*Problem description:*
Report how many lines contain "smooth"; state the number and nothing else.

*Supplied data:*
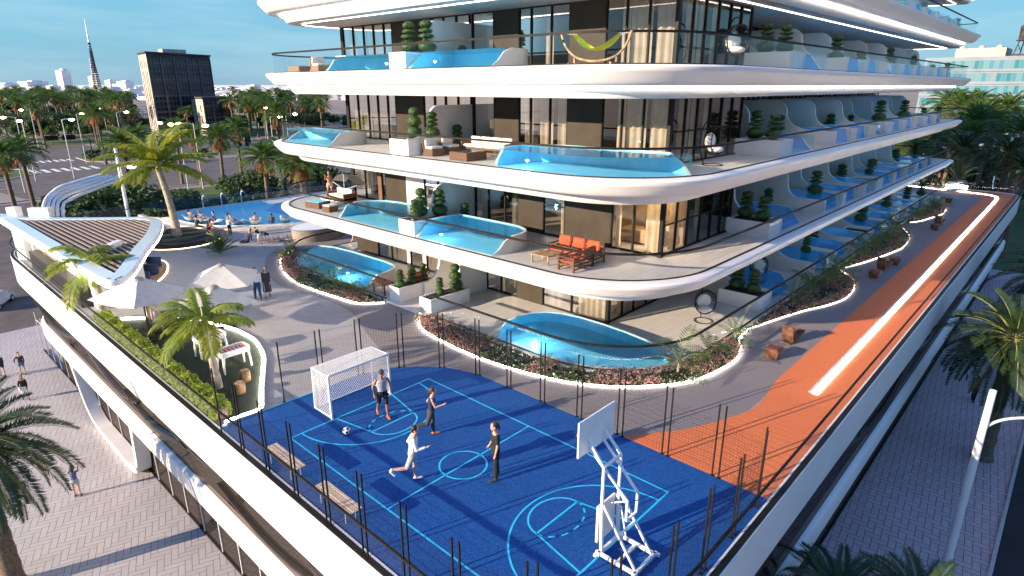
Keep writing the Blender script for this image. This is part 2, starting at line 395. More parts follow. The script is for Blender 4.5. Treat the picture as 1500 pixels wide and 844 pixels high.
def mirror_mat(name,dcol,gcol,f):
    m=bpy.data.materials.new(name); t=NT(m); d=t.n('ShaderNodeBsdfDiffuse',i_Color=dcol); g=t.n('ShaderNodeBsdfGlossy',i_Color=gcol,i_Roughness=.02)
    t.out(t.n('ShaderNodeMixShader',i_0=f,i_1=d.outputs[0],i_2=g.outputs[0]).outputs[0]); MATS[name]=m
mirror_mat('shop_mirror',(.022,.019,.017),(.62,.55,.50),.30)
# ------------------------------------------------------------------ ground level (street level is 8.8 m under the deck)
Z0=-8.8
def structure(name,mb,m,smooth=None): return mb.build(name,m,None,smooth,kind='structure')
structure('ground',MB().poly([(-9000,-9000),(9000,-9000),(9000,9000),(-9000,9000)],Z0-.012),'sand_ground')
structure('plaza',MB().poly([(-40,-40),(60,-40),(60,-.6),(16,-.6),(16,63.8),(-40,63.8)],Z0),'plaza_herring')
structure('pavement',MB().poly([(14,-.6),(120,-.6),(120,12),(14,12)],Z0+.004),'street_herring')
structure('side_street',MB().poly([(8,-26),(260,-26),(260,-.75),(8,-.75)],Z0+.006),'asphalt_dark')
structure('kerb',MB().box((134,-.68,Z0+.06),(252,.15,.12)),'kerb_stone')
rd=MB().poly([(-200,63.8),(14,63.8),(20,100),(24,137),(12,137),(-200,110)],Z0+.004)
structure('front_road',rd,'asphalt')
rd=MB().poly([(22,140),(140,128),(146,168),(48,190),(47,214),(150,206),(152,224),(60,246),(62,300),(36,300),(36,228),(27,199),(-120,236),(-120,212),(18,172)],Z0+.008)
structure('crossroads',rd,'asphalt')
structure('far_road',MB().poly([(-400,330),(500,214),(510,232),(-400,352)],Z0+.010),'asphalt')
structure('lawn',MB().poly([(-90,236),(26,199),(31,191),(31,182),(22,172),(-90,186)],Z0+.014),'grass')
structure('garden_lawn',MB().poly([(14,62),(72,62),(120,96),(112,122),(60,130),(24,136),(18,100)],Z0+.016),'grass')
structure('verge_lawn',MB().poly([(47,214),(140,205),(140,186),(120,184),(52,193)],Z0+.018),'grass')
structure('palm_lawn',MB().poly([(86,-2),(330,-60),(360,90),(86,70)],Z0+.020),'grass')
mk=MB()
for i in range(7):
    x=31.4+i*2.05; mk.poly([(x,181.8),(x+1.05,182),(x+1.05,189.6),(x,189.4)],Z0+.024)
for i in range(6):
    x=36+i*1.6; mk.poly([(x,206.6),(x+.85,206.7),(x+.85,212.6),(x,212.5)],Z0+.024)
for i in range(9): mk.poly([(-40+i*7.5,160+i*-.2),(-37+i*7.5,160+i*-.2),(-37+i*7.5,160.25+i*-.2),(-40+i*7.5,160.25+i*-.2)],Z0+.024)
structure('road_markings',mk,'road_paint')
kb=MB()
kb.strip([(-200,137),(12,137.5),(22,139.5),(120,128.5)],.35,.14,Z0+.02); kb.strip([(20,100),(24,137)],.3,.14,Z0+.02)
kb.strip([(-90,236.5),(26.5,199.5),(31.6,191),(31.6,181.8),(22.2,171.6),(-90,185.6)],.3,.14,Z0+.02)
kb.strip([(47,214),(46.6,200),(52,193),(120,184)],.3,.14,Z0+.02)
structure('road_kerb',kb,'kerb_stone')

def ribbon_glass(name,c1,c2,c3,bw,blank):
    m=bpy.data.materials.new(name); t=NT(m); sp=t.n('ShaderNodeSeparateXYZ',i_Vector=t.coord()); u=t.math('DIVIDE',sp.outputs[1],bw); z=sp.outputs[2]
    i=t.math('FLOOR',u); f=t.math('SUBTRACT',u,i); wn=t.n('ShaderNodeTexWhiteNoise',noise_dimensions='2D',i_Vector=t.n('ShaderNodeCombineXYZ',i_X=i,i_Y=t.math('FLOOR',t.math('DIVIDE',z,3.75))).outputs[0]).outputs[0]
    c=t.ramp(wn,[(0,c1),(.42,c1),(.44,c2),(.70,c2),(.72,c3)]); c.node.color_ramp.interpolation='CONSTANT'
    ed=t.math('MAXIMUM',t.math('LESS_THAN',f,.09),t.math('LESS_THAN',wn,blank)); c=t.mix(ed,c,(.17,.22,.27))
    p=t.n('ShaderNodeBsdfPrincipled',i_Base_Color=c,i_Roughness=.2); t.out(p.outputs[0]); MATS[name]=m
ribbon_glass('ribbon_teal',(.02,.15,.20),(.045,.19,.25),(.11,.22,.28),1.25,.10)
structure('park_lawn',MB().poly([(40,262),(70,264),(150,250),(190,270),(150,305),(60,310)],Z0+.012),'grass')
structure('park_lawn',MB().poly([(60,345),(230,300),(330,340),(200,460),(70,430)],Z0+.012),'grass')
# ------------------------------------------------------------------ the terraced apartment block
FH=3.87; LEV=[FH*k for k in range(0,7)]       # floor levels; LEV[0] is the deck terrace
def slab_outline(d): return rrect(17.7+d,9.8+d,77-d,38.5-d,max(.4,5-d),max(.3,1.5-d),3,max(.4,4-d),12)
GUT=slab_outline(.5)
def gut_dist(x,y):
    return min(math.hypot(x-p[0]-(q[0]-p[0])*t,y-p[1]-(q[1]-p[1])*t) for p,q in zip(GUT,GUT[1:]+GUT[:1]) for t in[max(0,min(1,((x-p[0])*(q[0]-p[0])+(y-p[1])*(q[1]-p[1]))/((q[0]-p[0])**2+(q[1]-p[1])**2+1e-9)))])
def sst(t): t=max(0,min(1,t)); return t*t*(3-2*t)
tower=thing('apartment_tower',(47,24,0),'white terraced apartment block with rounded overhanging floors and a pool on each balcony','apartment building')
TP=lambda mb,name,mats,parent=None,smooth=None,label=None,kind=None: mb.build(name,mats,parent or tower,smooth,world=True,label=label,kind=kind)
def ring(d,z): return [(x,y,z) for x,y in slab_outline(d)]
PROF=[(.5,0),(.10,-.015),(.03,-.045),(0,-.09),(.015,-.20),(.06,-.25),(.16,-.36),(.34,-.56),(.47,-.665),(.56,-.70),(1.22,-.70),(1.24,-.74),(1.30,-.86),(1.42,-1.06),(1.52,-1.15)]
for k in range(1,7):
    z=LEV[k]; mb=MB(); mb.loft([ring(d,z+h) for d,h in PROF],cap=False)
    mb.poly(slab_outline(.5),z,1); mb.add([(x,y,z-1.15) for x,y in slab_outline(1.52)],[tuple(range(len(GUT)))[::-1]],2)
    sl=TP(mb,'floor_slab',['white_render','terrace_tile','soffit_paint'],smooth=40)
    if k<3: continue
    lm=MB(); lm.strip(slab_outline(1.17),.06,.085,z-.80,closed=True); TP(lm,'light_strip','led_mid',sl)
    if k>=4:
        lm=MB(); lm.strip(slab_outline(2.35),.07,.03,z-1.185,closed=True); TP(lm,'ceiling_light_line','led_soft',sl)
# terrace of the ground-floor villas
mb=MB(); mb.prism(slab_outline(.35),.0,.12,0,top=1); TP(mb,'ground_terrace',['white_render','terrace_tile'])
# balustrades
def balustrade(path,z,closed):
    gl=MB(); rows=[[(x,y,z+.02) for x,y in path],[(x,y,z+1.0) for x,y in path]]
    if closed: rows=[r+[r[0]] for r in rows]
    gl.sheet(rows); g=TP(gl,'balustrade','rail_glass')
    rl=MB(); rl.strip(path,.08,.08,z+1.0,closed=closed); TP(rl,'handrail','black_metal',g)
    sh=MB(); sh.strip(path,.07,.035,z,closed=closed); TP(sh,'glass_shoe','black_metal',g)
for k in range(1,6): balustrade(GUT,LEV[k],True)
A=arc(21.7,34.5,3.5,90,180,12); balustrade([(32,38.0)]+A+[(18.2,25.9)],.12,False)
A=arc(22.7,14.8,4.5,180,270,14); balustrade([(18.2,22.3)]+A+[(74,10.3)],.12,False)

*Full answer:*
3